The debate over eliminating the Estate Tax has been simmering in the Senate for weeks and Republicans are starting to believe that Dem opposition to a complete repeal of the tax will ultimately derail the bill.
But they’re going to schedule a vote anyway, because they want to use the effort in campaign ads next year.
Unless Democrats agree to a deal, Republicans are vowing to use the estate-tax vote as political ammunition in the 2006 cycle. […] Frist favors full repeal of the tax “above all other options,” said Amy Call, his spokeswoman. She added, “[Frist] hopes 59 of our colleagues join us.”
His position seems to be in line with conservative activists who think they could gain political advantage by forcing a simple up-or-down vote on repeal upon centrist Democrats, especially in red states.
“It’s time to put up or shut up. Who is for abolition, and who is not? We’ll have a target list” of who supports and opposes repeal, said Grover Norquist, president of Americans for Tax Reform.
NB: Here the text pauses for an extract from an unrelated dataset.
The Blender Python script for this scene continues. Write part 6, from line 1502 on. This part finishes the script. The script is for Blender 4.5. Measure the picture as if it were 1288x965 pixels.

I know I’m a hopeless idealist, and I should appreciate the fact that GOP attack ads don’t have to make sense, but if anyone should be using the Estate Tax vote in the 2006 cycle, shouldn’t it be the Dems?
Consider the landscape we’re dealing with here. The deficit for the year is going to be a third of a trillion dollars. The wars in the Middle East are costing us billions of dollars a week. Benefits for low-income families are already being cut. The Republicans consider these circumstances and believe that multi-millionaires deserve another exclusive tax cut that will benefit only the super-rich. And if you disagree, you shouldn’t even be in Congress.
We’re talking about a tax cut that could cost the government more than $1 trillion over the first ten years after the full repeal goes into effect. It’s so irresponsible that even Alan Greenspan, who hasn’t hesitated to embrace previous GOP tax cuts, told Congress this is a mistake.
Best of all, charitable giving, which Bush is pretending to care about, would be seriously undercut if the repeal becomes law. The non-partisan Congressional Budget Office has “found that the estate tax encourages wealthy individuals to donate considerably more to charity, since estate tax liability is reduced through donations made both during life and at death.” If there were no estate tax in 2000, for example, “charitable donations would have been between $13 billion to $25 billion lower than they actually were.”
Republicans, despite all of this, are anxious for an Estate Tax showdown — and nearly every GOP senator in the chamber will vote for a full repeal. If facts still have any place in the political discourse, I don’t think there’s any reason for Dems to be afraid of this fight.